3M, says Brewster, had the opposite problem: too many innovations. 3M CEO Jim McNerney has had to dial down this organization’s robust creativity and get it to focus on bringing a few big hits to market.

But there’s a more mysterious question lingering in this analysis, namely how are ideas generated, and how does a manager foster a culture of innovation?

By tapping into the brains of their customers, says Stefano Maranzo, head of design at consumer electronics manufacturer Philips. A no-brainer, right? Not exactly. In an article published in The Economist Moranzo says that companies need to get away from the idea that people simply want products, and look instead at what they value. In his view, consumers want to be all-knowing, all-seeing and all-powerful, and receive maximum comfort and freedom with minimum effort.

That’s a pretty high bar. At Philips they’re walking the talk. The company uses specific values that its consumer research has uncovered to promote product development.
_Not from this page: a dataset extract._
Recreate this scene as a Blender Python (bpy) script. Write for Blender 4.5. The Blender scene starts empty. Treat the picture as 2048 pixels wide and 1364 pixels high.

Companies that have been in a defensive cost-cutting mode for any period of time face a more difficult challenge trying to generate internal, organic growth. These companies have to reconnect with their customers and understand that there is sometimes a difference between what a customer says he wants and what he will actually buy.

In Brewster’s view, there’s no such thing as mature markets, only mature, complacent management teams. As an example, he cites the so-called mature computer hardware industry, where Hewlett-Packard has struggled, but a company like Dell is scoring healthy profits.

So take a look in the mirror. Perhaps you’re getting too “mature”.